-- Begin Records for this exercise --

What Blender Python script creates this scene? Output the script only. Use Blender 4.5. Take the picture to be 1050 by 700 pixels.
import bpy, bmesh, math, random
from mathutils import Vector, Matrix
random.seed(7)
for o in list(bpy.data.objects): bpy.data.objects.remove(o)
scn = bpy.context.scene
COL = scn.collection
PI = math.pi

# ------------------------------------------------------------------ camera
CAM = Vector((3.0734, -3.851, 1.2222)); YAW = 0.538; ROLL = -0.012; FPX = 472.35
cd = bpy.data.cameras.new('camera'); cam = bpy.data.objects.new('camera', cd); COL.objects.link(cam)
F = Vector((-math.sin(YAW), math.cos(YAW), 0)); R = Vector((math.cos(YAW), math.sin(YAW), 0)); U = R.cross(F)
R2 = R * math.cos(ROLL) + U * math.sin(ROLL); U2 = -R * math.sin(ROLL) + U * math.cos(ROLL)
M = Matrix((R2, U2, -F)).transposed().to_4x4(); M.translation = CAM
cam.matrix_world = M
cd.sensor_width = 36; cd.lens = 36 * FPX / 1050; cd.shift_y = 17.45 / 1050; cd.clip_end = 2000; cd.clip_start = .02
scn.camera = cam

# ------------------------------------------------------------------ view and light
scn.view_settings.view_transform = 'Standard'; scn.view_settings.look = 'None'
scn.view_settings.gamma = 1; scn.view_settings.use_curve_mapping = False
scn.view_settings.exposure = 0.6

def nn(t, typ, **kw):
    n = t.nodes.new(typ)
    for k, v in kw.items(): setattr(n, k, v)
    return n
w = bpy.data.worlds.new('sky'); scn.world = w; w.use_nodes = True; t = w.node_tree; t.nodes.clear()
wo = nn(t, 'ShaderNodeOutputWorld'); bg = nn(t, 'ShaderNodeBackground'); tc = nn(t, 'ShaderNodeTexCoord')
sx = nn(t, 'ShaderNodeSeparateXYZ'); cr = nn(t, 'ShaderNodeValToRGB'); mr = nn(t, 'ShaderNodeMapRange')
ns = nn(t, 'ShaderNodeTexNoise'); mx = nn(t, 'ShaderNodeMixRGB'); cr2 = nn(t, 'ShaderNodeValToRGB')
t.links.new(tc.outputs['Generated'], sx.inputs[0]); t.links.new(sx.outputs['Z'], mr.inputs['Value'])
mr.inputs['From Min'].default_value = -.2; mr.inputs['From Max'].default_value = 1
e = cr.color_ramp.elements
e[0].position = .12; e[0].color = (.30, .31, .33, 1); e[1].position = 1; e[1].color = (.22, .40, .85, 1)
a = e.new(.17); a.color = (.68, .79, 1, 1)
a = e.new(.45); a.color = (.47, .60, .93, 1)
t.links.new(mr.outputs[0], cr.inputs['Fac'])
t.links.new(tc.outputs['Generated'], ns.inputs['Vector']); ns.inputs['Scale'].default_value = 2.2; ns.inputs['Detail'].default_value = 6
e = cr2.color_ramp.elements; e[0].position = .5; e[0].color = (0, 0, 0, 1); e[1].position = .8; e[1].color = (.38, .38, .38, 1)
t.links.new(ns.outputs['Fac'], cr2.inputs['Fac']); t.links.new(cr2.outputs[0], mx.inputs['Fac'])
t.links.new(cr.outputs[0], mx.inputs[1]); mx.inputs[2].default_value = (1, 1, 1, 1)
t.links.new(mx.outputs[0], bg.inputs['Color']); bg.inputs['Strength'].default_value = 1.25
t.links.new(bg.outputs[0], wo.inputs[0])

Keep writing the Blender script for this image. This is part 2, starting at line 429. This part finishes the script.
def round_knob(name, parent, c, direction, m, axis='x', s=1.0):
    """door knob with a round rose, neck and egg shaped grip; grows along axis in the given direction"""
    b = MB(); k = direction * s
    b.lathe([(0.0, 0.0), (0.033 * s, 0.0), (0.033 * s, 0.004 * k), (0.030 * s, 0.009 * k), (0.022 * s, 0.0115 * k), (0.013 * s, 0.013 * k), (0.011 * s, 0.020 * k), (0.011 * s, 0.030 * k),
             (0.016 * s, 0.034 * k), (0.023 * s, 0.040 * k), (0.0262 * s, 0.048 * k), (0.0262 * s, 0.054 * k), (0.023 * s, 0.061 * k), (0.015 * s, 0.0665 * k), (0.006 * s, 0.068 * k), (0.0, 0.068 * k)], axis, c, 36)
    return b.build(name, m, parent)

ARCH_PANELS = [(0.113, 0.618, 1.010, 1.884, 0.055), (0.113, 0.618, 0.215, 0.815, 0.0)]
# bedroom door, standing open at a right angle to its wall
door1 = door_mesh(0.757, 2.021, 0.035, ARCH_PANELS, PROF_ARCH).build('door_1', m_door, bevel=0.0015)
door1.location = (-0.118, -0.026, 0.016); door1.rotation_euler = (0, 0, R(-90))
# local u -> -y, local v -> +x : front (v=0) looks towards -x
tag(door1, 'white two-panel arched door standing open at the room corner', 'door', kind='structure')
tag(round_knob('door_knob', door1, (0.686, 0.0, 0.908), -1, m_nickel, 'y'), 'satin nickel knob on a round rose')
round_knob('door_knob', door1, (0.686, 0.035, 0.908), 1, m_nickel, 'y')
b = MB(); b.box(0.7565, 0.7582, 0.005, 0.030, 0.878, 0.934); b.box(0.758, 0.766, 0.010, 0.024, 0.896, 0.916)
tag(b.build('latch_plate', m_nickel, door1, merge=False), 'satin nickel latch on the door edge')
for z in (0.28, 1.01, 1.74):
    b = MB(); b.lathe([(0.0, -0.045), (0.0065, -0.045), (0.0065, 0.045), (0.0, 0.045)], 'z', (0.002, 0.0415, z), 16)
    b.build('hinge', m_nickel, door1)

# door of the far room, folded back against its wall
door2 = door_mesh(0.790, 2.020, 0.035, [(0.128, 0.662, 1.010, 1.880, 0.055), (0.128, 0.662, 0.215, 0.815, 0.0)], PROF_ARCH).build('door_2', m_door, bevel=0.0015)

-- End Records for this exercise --

■ Task to complete
From the listing above, reproduce all the lines exactly.

■ Expected output
What Blender Python script creates this scene? Output the script only. Use Blender 4.5. Take the picture to be 1050 by 700 pixels.
import bpy, bmesh, math, random
from mathutils import Vector, Matrix
random.seed(7)
for o in list(bpy.data.objects): bpy.data.objects.remove(o)
scn = bpy.context.scene
COL = scn.collection
PI = math.pi

# ------------------------------------------------------------------ camera
CAM = Vector((3.0734, -3.851, 1.2222)); YAW = 0.538; ROLL = -0.012; FPX = 472.35
cd = bpy.data.cameras.new('camera'); cam = bpy.data.objects.new('camera', cd); COL.objects.link(cam)
F = Vector((-math.sin(YAW), math.cos(YAW), 0)); R = Vector((math.cos(YAW), math.sin(YAW), 0)); U = R.cross(F)
R2 = R * math.cos(ROLL) + U * math.sin(ROLL); U2 = -R * math.sin(ROLL) + U * math.cos(ROLL)
M = Matrix((R2, U2, -F)).transposed().to_4x4(); M.translation = CAM
cam.matrix_world = M
cd.sensor_width = 36; cd.lens = 36 * FPX / 1050; cd.shift_y = 17.45 / 1050; cd.clip_end = 2000; cd.clip_start = .02
scn.camera = cam

# ------------------------------------------------------------------ view and light
scn.view_settings.view_transform = 'Standard'; scn.view_settings.look = 'None'
scn.view_settings.gamma = 1; scn.view_settings.use_curve_mapping = False
scn.view_settings.exposure = 0.6

def nn(t, typ, **kw):
    n = t.nodes.new(typ)
    for k, v in kw.items(): setattr(n, k, v)
    return n
w = bpy.data.worlds.new('sky'); scn.world = w; w.use_nodes = True; t = w.node_tree; t.nodes.clear()
wo = nn(t, 'ShaderNodeOutputWorld'); bg = nn(t, 'ShaderNodeBackground'); tc = nn(t, 'ShaderNodeTexCoord')
sx = nn(t, 'ShaderNodeSeparateXYZ'); cr = nn(t, 'ShaderNodeValToRGB'); mr = nn(t, 'ShaderNodeMapRange')
ns = nn(t, 'ShaderNodeTexNoise'); mx = nn(t, 'ShaderNodeMixRGB'); cr2 = nn(t, 'ShaderNodeValToRGB')
t.links.new(tc.outputs['Generated'], sx.inputs[0]); t.links.new(sx.outputs['Z'], mr.inputs['Value'])
mr.inputs['From Min'].default_value = -.2; mr.inputs['From Max'].default_value = 1
e = cr.color_ramp.elements
e[0].position = .12; e[0].color = (.30, .31, .33, 1); e[1].position = 1; e[1].color = (.22, .40, .85, 1)
a = e.new(.17); a.color = (.68, .79, 1, 1)
a = e.new(.45); a.color = (.47, .60, .93, 1)
t.links.new(mr.outputs[0], cr.inputs['Fac'])
t.links.new(tc.outputs['Generated'], ns.inputs['Vector']); ns.inputs['Scale'].default_value = 2.2; ns.inputs['Detail'].default_value = 6
e = cr2.color_ramp.elements; e[0].position = .5; e[0].color = (0, 0, 0, 1); e[1].position = .8; e[1].color = (.38, .38, .38, 1)
t.links.new(ns.outputs['Fac'], cr2.inputs['Fac']); t.links.new(cr2.outputs[0], mx.inputs['Fac'])
t.links.new(cr.outputs[0], mx.inputs[1]); mx.inputs[2].default_value = (1, 1, 1, 1)
t.links.new(mx.outputs[0], bg.inputs['Color']); bg.inputs['Strength'].default_value = 1.25
t.links.new(bg.outputs[0], wo.inputs[0])

Keep writing the Blender script for this image. This is part 2, starting at line 429. This part finishes the script.
def round_knob(name, parent, c, direction, m, axis='x', s=1.0):
    """door knob with a round rose, neck and egg shaped grip; grows along axis in the given direction"""
    b = MB(); k = direction * s
    b.lathe([(0.0, 0.0), (0.033 * s, 0.0), (0.033 * s, 0.004 * k), (0.030 * s, 0.009 * k), (0.022 * s, 0.0115 * k), (0.013 * s, 0.013 * k), (0.011 * s, 0.020 * k), (0.011 * s, 0.030 * k),
             (0.016 * s, 0.034 * k), (0.023 * s, 0.040 * k), (0.0262 * s, 0.048 * k), (0.0262 * s, 0.054 * k), (0.023 * s, 0.061 * k), (0.015 * s, 0.0665 * k), (0.006 * s, 0.068 * k), (0.0, 0.068 * k)], axis, c, 36)
    return b.build(name, m, parent)

ARCH_PANELS = [(0.113, 0.618, 1.010, 1.884, 0.055), (0.113, 0.618, 0.215, 0.815, 0.0)]
# bedroom door, standing open at a right angle to its wall
door1 = door_mesh(0.757, 2.021, 0.035, ARCH_PANELS, PROF_ARCH).build('door_1', m_door, bevel=0.0015)
door1.location = (-0.118, -0.026, 0.016); door1.rotation_euler = (0, 0, R(-90))
# local u -> -y, local v -> +x : front (v=0) looks towards -x
tag(door1, 'white two-panel arched door standing open at the room corner', 'door', kind='structure')
tag(round_knob('door_knob', door1, (0.686, 0.0, 0.908), -1, m_nickel, 'y'), 'satin nickel knob on a round rose')
round_knob('door_knob', door1, (0.686, 0.035, 0.908), 1, m_nickel, 'y')
b = MB(); b.box(0.7565, 0.7582, 0.005, 0.030, 0.878, 0.934); b.box(0.758, 0.766, 0.010, 0.024, 0.896, 0.916)
tag(b.build('latch_plate', m_nickel, door1, merge=False), 'satin nickel latch on the door edge')
for z in (0.28, 1.01, 1.74):
    b = MB(); b.lathe([(0.0, -0.045), (0.0065, -0.045), (0.0065, 0.045), (0.0, 0.045)], 'z', (0.002, 0.0415, z), 16)
    b.build('hinge', m_nickel, door1)

# door of the far room, folded back against its wall
door2 = door_mesh(0.790, 2.020, 0.035, [(0.128, 0.662, 1.010, 1.880, 0.055), (0.128, 0.662, 0.215, 0.815, 0.0)], PROF_ARCH).build('door_2', m_door, bevel=0.0015)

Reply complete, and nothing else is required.